Running Frees the Mind

God, I love to run. I’ve always loved running, ever since I discovered it in college.

I love the way one’s mind soars above the pavement, floating beyond the cares of the world, while the breath pants and feet pound.

Running is an incredibly powerful tool to develop ideas.

If I’m stuck with anything, whether it’s a business project or personal problem, all I have to do is go for a long run. (It seems to only work with long runs rather than short ones.)

As I stop thinking, because thinking is too hard to keep up in the effort of running, my mind opens up to download insights from the universe.

That sounds mystical, but I can literally feel ideas sliding down from my open crown chakra into my consciousness. They arrive fully formed, perfect solutions to problems I may not even have realized I had.
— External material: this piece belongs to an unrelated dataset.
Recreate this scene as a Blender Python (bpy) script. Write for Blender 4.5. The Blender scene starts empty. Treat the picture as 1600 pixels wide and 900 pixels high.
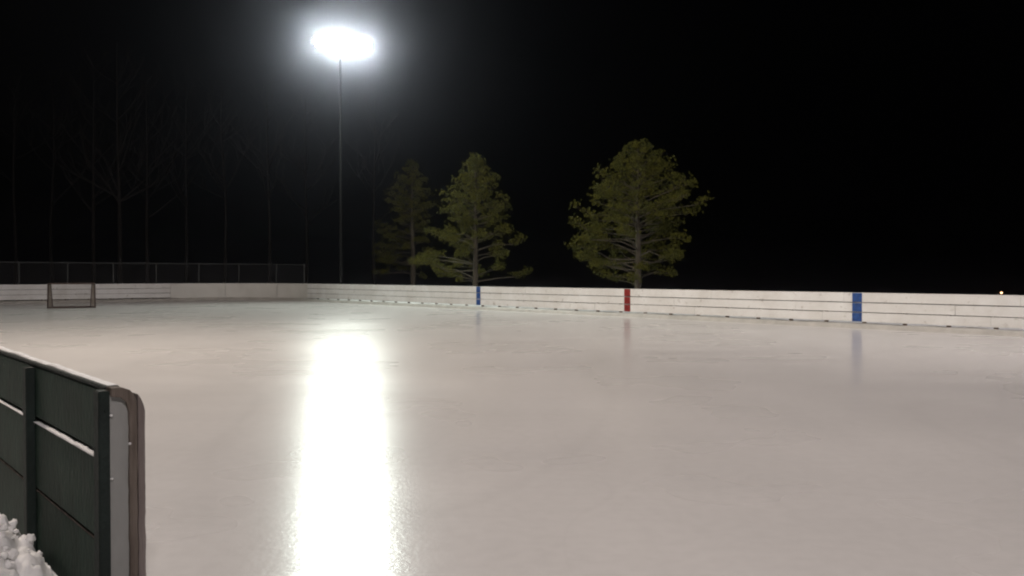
import bpy, bmesh, math, random
from mathutils import Vector, Matrix, noise
random.seed(7)

# ------------------------------------------------------------------ camera, world, exposure
scene = bpy.context.scene
COL = scene.collection
F = 1350.0                                    # focal length in pixels of the 1600 px wide photograph
cam_d = bpy.data.cameras.new('camera')
cam_d.sensor_width = 36.0
cam_d.lens = 36.0 * F / 1600.0
cam_d.clip_start = 0.05
cam_d.clip_end = 3000.0
cam = bpy.data.objects.new('camera', cam_d)
COL.objects.link(cam)
CAM_H = 1.57
cam.location = (0, 0, CAM_H)
cam.rotation_euler = (math.radians(90 - 0.87), 0, 0)
scene.camera = cam

world = bpy.data.worlds.new('World')
scene.world = world
world.use_nodes = True
wn = world.node_tree
bg = wn.nodes['Background']
sky = wn.nodes.new('ShaderNodeTexSky')
sky.sky_type = 'NISHITA'
sky.sun_disc = False
sky.sun_elevation = math.radians(-8.0)
sky.sun_rotation = math.radians(120)
wn.links.new(sky.outputs['Color'], bg.inputs['Color'])
bg.inputs['Strength'].default_value = 0.012

vs = scene.view_settings
vs.view_transform = 'Standard'
vs.look = 'None'
vs.exposure = 0.0
vs.gamma = 1.0
vs.use_curve_mapping = False
cy = scene.cycles
cy.use_denoising = True
cy.max_bounces = 6
cy.diffuse_bounces = 3
cy.glossy_bounces = 3
cy.volume_bounces = 1
cy.sample_clamp_indirect = 6.0
cy.use_light_tree = True
cy.pixel_filter_type = 'BLACKMAN_HARRIS'
cy.filter_width = 2.1      # soft phone optics

LAMP = 840.0            # radiance of the flood lamp lenses
LAMP_COLOURS = {'far': (0.91, 1.0, 0.91), 'near': (1.0, 0.89, 0.86), 'side': (1.0, 0.86, 0.735), 'right': (1.0, 0.88, 0.92)}
BLOOM_DENSITY = 0.00050  # scattering volume added to stand in for lens bloom
BLOOM_G = 0.972

# ------------------------------------------------------------------ rink frame
PHI = math.radians(40.38)
U = Vector((-math.sin(PHI), math.cos(PHI), 0))    # along the long boards, away from the camera
NV = Vector((math.cos(PHI), math.sin(PHI), 0))    # across the ice, away from the near boards
TH = math.atan2(-U.y, -U.x)                       # local x = -U, local y = NV
N_FAR, N_NEAR = 24.2, 1.19
A_RED, A_BLUE_NEAR, A_BLUE_FAR = 21.8, 12.78, 30.8
A_ARC, A_END, RAD = 47.4, 53.4, 6.0

def P(a, n, z=0.0):
    v = U * a + NV * n
    return Vector((v.x, v.y, z))

# ------------------------------------------------------------------ material helpers
def mat(name, base, rough=0.6, var=0.0, scale=4.0, bump=0.0, bscale=30.0, spec=0.5, metal=0.0,
        stretch=(1, 1, 1), var_col=None, detail=6.0):
    m = bpy.data.materials.new(name)
    m.use_nodes = True
    nt = m.node_tree
    b = nt.nodes['Principled BSDF']
    b.inputs['Roughness'].default_value = rough
    b.inputs['Metallic'].default_value = metal
    b.inputs['Specular IOR Level'].default_value = spec
    b.inputs['Base Color'].default_value = (*base, 1)
    tc = nt.nodes.new('ShaderNodeTexCoord')
    geo = nt.nodes.new('ShaderNodeNewGeometry')
    mp = nt.nodes.new('ShaderNodeMapping')
    mp.inputs['Scale'].default_value = stretch
    nt.links.new(geo.outputs['Position'], mp.inputs['Vector'])
    if var > 0 or var_col:
        nz = nt.nodes.new('ShaderNodeTexNoise')
        nz.inputs['Scale'].default_value = scale
        nz.inputs['Detail'].default_value = detail
        nz.inputs['Roughness'].default_value = 0.65
        nt.links.new(mp.outputs['Vector'], nz.inputs['Vector'])
        rp = nt.nodes.new('ShaderNodeValToRGB')
        c2 = var_col if var_col else tuple(max(0, c * (1 - var)) for c in base)
        rp.color_ramp.elements[0].position = 0.34
        rp.color_ramp.elements[0].color = (*c2, 1)
        rp.color_ramp.elements[1].position = 0.66
        rp.color_ramp.elements[1].color = (*base, 1)
        nt.links.new(nz.outputs['Fac'], rp.inputs['Fac'])
        nt.links.new(rp.outputs['Color'], b.inputs['Base Color'])
    if bump > 0:
        n2 = nt.nodes.new('ShaderNodeTexNoise')
        n2.inputs['Scale'].default_value = bscale
        n2.inputs['Detail'].default_value = 5
        nt.links.new(mp.outputs['Vector'], n2.inputs['Vector'])
        bp = nt.nodes.new('ShaderNodeBump')
        bp.inputs['Strength'].default_value = bump
        bp.inputs['Distance'].default_value = 0.02
        nt.links.new(n2.outputs['Fac'], bp.inputs['Height'])
        nt.links.new(bp.outputs['Normal'], b.inputs['Normal'])
    return m

def emit(name, col, strength):
    m = bpy.data.materials.new(name)
    m.use_nodes = True
    nt = m.node_tree
    nt.nodes.clear()
    e = nt.nodes.new('ShaderNodeEmission')
    e.inputs['Color'].default_value = (*col, 1)
    e.inputs['Strength'].default_value = strength
    o = nt.nodes.new('ShaderNodeOutputMaterial')
    nt.links.new(e.outputs[0], o.inputs['Surface'])
    return m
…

Often, when I get back from a run, my mind is brimming over with so many ideas that I have to immediately go to a pad and pencil to write bullet points down; otherwise, I’ll forget them.

Can You Let Running Do Your Writing For You?

I wish I’d known this secret back in college.

That I didn’t have to think hard to write a paper, or come up with the answers myself.

I wish I’d known there was an infinite source of wisdom out there with all the answers I wanted, available for the simple cost of a bit of sweat in the fresh air.

I should have paid more attention to Wordsworth.